As alms go, this is not unlike appealing to women voters by sending sponsors of the report-your-rape requirement to sensitivity training. The Ellmers-led revolt suggests that actual policy matters, too. Democrats have grappled with similar problems in the recent past. As Paul Waldman writes at the Washington Post, before the Iraq War eroded the GOP’s national security advantage, “Democrats were always defensive about it, and when they tried to come up with a new message for whatever campaign was looming, the point was never to win the argument over national security. They just wanted to minimize the damage the issue could do to them, or at best, fight to a draw so that the election would hinge on issues where they were stronger.”

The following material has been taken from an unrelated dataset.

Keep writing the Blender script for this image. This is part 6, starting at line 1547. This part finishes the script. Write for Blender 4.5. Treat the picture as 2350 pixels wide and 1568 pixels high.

This did not go so well. But the comparison understates the GOP challenge. In the early 2000s Democrats didn’t just mimic the right’s bellicose rhetoric. They ceded policy to Republicans in a tremendously consequential way. Republicans will be doing no such thing. They will try to fight inequality to a draw while proposing big tax cuts for the wealthy and sneaking as many financial regulatory rollbacks as they can into law.